- SHORT PROBLEM
Your task is to copy every line of the entries that contains "recreates".

- WORKING DATA

■ ■ ■

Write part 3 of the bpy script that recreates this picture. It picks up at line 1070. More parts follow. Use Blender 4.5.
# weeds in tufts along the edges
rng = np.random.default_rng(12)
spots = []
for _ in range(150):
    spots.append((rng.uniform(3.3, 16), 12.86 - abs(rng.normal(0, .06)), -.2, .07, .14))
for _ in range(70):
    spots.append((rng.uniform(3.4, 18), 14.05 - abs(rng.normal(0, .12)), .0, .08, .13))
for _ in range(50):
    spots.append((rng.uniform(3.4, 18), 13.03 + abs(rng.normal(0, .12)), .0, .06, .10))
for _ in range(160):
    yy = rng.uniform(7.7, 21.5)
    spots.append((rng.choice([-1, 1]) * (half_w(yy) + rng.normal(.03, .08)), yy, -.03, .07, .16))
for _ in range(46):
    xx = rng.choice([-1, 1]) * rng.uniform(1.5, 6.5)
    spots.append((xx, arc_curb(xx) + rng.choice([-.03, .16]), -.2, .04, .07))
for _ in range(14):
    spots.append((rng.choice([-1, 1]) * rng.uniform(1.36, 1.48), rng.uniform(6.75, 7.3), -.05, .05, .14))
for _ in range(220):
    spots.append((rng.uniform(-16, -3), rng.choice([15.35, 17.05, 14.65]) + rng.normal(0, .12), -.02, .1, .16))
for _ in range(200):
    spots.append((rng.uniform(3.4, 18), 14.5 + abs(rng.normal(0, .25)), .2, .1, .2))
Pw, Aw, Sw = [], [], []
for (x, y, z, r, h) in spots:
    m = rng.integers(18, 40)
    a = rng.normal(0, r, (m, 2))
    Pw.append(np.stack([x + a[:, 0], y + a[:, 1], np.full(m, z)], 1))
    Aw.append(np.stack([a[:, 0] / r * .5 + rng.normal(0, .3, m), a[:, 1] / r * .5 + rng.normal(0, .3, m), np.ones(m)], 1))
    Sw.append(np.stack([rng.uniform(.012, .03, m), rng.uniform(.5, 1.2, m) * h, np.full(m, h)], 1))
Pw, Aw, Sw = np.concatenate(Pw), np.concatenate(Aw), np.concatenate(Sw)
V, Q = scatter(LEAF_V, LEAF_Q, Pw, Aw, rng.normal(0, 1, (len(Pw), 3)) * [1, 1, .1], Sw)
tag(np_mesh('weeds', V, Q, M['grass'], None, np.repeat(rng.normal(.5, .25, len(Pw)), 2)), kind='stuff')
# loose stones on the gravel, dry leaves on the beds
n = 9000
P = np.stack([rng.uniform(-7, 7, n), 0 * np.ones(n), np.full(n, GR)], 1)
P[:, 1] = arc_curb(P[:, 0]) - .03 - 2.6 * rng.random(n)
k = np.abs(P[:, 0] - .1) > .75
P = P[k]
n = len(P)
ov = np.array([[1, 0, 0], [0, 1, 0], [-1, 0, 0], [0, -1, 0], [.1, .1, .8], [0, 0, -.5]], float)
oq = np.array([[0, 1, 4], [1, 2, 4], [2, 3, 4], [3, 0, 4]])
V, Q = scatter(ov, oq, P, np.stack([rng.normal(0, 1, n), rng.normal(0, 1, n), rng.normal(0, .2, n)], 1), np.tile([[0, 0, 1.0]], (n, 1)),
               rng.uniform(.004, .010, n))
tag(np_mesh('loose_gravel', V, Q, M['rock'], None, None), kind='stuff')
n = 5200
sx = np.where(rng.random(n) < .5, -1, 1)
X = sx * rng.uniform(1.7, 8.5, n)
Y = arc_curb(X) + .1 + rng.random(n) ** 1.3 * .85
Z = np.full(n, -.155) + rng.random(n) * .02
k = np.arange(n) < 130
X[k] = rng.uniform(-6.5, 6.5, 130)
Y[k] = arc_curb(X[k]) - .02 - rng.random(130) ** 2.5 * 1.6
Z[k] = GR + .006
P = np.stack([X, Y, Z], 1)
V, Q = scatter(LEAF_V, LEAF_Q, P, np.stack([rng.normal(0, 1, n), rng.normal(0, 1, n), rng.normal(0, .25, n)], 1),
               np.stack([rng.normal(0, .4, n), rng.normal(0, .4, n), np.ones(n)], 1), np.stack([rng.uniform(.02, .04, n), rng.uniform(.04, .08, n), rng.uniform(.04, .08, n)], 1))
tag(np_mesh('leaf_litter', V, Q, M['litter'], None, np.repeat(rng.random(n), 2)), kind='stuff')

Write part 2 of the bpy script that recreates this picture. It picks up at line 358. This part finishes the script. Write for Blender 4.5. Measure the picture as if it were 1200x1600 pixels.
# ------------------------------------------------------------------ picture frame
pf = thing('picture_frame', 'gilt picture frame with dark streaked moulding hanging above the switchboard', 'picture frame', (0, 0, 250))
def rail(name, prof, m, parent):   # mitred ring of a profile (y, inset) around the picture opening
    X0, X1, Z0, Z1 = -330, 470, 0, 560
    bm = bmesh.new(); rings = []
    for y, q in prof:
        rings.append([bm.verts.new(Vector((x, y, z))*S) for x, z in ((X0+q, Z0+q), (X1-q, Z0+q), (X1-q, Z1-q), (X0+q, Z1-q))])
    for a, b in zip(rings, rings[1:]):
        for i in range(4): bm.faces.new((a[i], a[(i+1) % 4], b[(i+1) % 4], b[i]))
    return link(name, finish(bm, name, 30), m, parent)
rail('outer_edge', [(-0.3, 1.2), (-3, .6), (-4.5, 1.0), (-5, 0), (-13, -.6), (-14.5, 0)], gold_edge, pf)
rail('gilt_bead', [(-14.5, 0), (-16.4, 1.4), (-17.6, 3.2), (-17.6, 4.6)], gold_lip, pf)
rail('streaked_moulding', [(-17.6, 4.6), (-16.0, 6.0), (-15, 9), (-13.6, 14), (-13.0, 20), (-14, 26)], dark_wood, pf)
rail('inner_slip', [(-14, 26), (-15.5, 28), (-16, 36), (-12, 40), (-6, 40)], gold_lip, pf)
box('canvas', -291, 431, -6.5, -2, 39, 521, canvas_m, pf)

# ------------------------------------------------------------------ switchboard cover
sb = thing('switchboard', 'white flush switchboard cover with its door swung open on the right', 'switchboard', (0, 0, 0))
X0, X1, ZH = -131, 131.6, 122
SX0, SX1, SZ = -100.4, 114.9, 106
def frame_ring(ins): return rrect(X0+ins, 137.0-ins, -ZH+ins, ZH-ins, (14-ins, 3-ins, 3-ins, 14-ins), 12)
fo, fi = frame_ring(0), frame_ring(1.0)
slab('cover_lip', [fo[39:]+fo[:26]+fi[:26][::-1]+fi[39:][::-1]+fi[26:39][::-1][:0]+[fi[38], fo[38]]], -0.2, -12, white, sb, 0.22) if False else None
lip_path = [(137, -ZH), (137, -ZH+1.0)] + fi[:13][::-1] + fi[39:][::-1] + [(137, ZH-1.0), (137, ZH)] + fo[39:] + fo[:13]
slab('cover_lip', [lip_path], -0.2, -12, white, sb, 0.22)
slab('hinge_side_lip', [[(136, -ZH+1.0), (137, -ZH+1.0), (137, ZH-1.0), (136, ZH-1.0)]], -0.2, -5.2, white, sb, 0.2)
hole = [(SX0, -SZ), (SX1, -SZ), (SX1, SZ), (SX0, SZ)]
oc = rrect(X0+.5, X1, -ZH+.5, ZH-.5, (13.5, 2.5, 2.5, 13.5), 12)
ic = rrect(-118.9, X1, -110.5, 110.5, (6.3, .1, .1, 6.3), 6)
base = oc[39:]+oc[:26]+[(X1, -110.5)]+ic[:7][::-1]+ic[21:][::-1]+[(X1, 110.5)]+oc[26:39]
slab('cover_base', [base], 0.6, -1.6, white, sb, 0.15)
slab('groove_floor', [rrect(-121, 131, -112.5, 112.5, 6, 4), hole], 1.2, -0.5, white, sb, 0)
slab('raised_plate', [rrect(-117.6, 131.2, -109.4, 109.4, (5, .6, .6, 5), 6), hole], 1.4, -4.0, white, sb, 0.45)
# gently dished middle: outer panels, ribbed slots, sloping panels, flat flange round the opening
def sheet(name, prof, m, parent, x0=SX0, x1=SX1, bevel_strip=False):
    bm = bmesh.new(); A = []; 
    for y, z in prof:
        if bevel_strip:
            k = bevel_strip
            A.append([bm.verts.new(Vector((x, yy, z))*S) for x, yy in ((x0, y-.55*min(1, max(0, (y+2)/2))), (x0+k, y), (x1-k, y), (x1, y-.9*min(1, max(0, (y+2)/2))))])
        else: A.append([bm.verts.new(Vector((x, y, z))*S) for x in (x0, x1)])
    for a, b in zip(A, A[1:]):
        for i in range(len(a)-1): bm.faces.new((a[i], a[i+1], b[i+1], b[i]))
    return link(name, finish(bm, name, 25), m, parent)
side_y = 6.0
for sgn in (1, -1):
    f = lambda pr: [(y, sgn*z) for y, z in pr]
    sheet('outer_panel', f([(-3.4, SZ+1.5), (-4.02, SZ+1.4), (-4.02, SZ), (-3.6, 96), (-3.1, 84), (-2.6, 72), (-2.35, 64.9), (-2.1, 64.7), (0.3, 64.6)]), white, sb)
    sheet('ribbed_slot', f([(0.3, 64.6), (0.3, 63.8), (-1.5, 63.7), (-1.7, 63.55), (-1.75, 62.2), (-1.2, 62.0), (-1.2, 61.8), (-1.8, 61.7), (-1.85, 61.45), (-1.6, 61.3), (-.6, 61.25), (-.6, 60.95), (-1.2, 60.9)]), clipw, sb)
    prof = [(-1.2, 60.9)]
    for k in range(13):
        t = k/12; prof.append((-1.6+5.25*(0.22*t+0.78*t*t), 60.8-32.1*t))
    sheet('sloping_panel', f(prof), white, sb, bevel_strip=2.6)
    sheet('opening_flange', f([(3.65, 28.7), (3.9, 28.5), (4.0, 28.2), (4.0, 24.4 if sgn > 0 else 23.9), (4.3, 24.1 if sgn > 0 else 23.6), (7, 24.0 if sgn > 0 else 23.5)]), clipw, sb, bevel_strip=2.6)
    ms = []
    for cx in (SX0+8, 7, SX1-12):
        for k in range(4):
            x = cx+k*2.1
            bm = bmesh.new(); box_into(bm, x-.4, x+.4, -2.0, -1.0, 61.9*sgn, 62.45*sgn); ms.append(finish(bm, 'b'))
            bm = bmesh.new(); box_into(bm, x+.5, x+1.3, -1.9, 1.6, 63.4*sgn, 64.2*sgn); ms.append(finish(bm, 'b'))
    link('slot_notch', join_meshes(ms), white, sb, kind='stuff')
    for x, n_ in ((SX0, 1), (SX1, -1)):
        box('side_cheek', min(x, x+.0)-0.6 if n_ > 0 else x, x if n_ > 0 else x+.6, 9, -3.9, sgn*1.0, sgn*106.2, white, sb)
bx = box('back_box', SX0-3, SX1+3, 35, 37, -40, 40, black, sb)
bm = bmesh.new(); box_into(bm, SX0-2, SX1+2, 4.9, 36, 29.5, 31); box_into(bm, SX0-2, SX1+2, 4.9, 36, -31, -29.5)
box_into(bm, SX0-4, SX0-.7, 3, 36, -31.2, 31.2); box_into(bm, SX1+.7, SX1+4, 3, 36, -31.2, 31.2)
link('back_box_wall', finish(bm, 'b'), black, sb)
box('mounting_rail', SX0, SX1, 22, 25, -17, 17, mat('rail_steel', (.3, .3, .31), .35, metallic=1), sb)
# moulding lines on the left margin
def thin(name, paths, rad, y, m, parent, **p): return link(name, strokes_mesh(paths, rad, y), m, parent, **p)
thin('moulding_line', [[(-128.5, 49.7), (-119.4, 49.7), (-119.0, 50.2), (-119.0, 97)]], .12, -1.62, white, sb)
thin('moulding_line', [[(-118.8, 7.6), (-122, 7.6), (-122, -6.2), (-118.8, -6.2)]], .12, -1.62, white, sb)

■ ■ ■

- ANSWER FOR THE TASK
Write part 3 of the bpy script that recreates this picture. It picks up at line 1070. More parts follow. Use Blender 4.5.
Write part 2 of the bpy script that recreates this picture. It picks up at line 358. This part finishes the script. Write for Blender 4.5. Measure the picture as if it were 1200x1600 pixels.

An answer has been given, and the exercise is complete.